According to a Syrian businessman close to the regime, Assad is aware of the growing threat of Syria’s militias and has struggled, inadequately, to contain it. Assad’s father, former President Hafez Assad, was similarly plagued by the predations of Latakia’s shabiha gangs throughout the 1980s and ’90s, and only managed to quash their strength near the end of his reign, in 2000. Bashar Assad’s success in keeping them reined in when he inherited the presidency from his father is now being undone, says the businessman who spoke to TIME on condition of anonymity. “[Assad] is telling his friends, ‘I managed to contain these groups for over 10 years. Now that they are unleashed, I can’t stop them.”

Assad’s reliance on Hizballah, particularly in the decisive victory over the strategic district of Qusayr in June, is equally fraught, says Lund. “Hizballah doesn’t answer to Syria, but to Iran. He has surrendered to a foreign militia where he is supposed to be sovereign.”

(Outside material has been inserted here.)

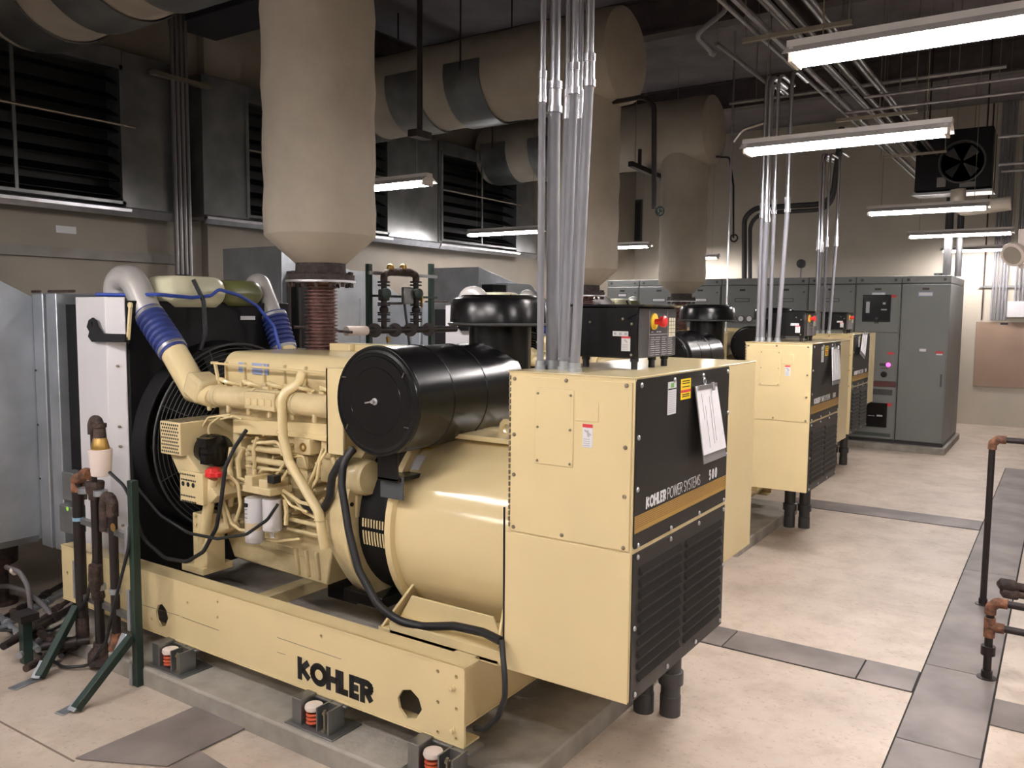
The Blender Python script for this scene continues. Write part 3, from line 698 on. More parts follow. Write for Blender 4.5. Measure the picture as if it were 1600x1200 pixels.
# starter
q = at(557,745,y=2.92)
m = MB().lathe((q.x-.075,2.94,q.z), (1,0,0), [(0,.07),(.01,.085),(.03,.09),(.14,.09),(.155,.08),(.158,.02)], 28); m.box(q.x-.06, q.x-.01, 2.845, 2.87, q.z+.02, q.z+.06); m.build('starter_motor', BEIC, G, smooth=35)
# dark perforated guard for fan belts
gd = MB(); gx0, gx1 = -4.22, -4.035
gd.box(gx0, gx1, 2.74, 3.22, 1.185, 1.372); gdo = gd.build('belt_guard', BEI, G, bevel=.006)
m = MB()
for i in range(9):
    for j in range(9):
        xx = gx0+.018+i*.0185+(.009 if j % 2 else 0); zz = 1.203+j*.019
        if xx < gx1-.012: m.lathe((xx,2.7398,zz), (0,-1,0), [(0,.0066),(.0008,.0066)], 6)
for i in range(12): m.box(gx0+.01, gx1-.01, 2.76+i*.038, 2.775+i*.038, 1.372, 1.3728)
m.build('guard_perforations', INK, gdo)
m = MB(); m.prism([(gx0+.02,2.78,1.19),(gx1,2.78,1.19),(gx1+.26,2.78,.99),(gx1+.2,2.78,.94),(gx0+.1,2.78,1.08)], (0,.42,0)); m.build('belt_guard', BEIC, G, bevel=.005)
m = MB(); q0 = at(283,734,y=2.76); q3 = at(320,790,y=2.76); m.box(q0.x, q3.x, 2.75, 2.86, q3.z, q0.z); lo = m.build('belt_guard', BEI, G, bevel=.004)
m = MB()
for i in range(9):
    for j in (0, 1, 4, 5): m.lathe((q0.x+.012+i*.015+(.007 if j % 2 else 0), 2.7498, q0.z-.018-j*.030), (0,-1,0), [(0,.006),(.0008,.006)], 6)
for i in range(3): m.lathe((q0.x+.03+i*.045, 2.7498, (q0.z+q3.z)/2+.015), (0,-1,0), [(0,.014),(.0008,.014)], 12)
m.build('guard_perforations', INK, lo)
# battery charging alternator
q = at(326,705,y=2.86)
m = MB().lathe((q.x-.08,2.90,q.z), (1,0,0), [(0,.05),(.01,.088),(.06,.092),(.065,.083),(.075,.092),(.13,.088),(.15,.05)], 24); m.box(q.x-.02, q.x+.06, 2.80, 2.86, q.z+.03, q.z+.08); m.box(q.x+.02, q.x+.07, 2.79, 2.84, q.z-.06, q.z-.01)
m.build('charging_alternator', BLK, G, smooth=30)
# filler neck with red cap
m = MB(); nk = [at(333,748,y=2.80), at(330,765,y=2.80), at(326,790,y=2.80), at(318,845,y=2.85)]
m.tube(nk, [.026,.022,.030,.032], 16); m.build('filler_neck', BEI, G)
q = at(334,739,y=2.80); m = MB().lathe(q+V(0,0,-.02), (0,0,1), [(0,.046),(.028,.046),(.032,.038),(.05,.034)], 6); m.bar(q+V(-.055,0,.0), q+V(.06,0,-.005), .036, .028); m.build('filler_cap', RED, G, bevel=.004)
# front foot bracket
q0 = at(303,800,y=2.84); q3 = at(326,862,y=2.84)
m = MB(); m.box(q0.x, q3.x, 2.83, 2.95, q3.z-.10, q0.z); m.box(q0.x-.07, q3.x, 2.80, 3.0, q3.z-.13, q3.z-.09)
m.build('engine_mount', BEI, G, bevel=.004)
m = MB()
for px in (307, 320):
    for py in (805, 818, 833): p = at(px, py, y=2.83); m.lathe((p.x, 2.83, p.z), (0,-1,0), [(0,.011),(.012,.011),(.014,.006)], 6)
m.build('mount_bolts', BEIC, G)
m = MB().tube([at(325,825,y=2.9), at(350,822,y=2.92), at(372,812,y=2.98)], .045, 14, .05); m.build('lower_coolant_pipe', BEI, G)
m = MB(); m.box(-3.05, -2.78, 3.0, 3.7, .50, .56); m.build('rear_mount', BLK, G, bevel=.004); a_, b_ = at(512,945,y=3.5), at(556,885,y=3.5); MB().box(a_.x, b_.x, 3.5, 3.62, .24, b_.z).build('mount_post', BLK, G, bevel=.004)

# ---- radiator
RX = -4.60
ra = MB(); ra.box(-4.98, RX, 2.80, 3.94, .31, 2.045); ra.box(-4.98, RX, 3.94, 4.02, .56, 2.045); ra_o = ra.build('radiator', BLKM, G, bevel=.006)
m = MB()
pts = [(-5.02,2.72,.50),(-4.70,2.72,.50),(-4.62,2.79,.50),(-4.62,2.80,.50),(-5.02,2.80,.50)]
m.prism(pts, (0,0,1.565)); m.build('side_post', WHP, ra_o, bevel=.004)
m = MB()
for z in (1.66, 1.30, 1.18, .70): m.lathe((-4.65,2.757,z), (.7,-.7,0), [(0,.009),(.006,.009),(.008,.004)], 8)
m.build('post_bolts', BOLT, ra_o)
def _q(px, py): p = at(px, py, y=2.70); return (p.x, p.z)
m = MB().plate([_q(*p) for p in ((198,535),(198,522),(163,521),(155,510),(152,500),(147,496),(141,500),(138,511),(142,518),(140,526),(146,534))], [[(_q(146.5,506)[0]+.008*cos(a_), _q(146.5,506)[1]+.016*sin(a_)) for a_ in [2*pi*k/10 for k in range(10)]]], (0,2.70,0), (1,0,0), (0,0,1), .012)
m.build('lifting_bracket', BLK, ra_o, bevel=.002)
m = MB(); m.bar(at(204,477,y=2.76), at(200,531,y=2.74), .014, .018); m.lathe(at(205,477,y=2.76), (0,-1,0), [(0,.018),(.012,.018)], 12); m.build('door_rod', BEI, ra_o)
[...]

Earlier this year Assad announced the formation of the National Defense Army in Damascus, organizing the disparate Popular Committees into a cohesive organization that is armed, trained and salaried by the government. “This means they can be accountable,” says the businessman, “but only as long as the regime keeps paying them. If it stops, where is their loyalty then?” Loyalty is only part of the problem. As the militias’ depredations on the civilian population become more widespread and rule of law weaker, support for Assad, even in regime strongholds, could begin to waver. “The Assad regime’s selling point is that it can protect the country from anarchy and establish order, even if it is oppressive. If the regime seems to be decaying, it can’t make that sale anymore,” says Lund.

Middle Eastern despots such as Tunisia’s Zine el-Abidine Ben Ali, Egypt’s Hosni Mubarak, Libya’s Muammar Gaddafi and Yemen’s Ali Abdullah Saleh have argued that their authoritarianism was necessary to combat the spread of transnational terrorist groups like al-Qaeda into their respective countries’ opposition. Syria’s Assad is no different. He recently claimed in an interview with French Newspaper Le Figaro the rebels fighting his regime are “80% to 90% … al-Qaeda,” and warned of catastrophic consequences should the fractious and undisciplined opposition militias have their way with Syria. But it could turn out that the next Syrian crisis is one of Assad’s own making.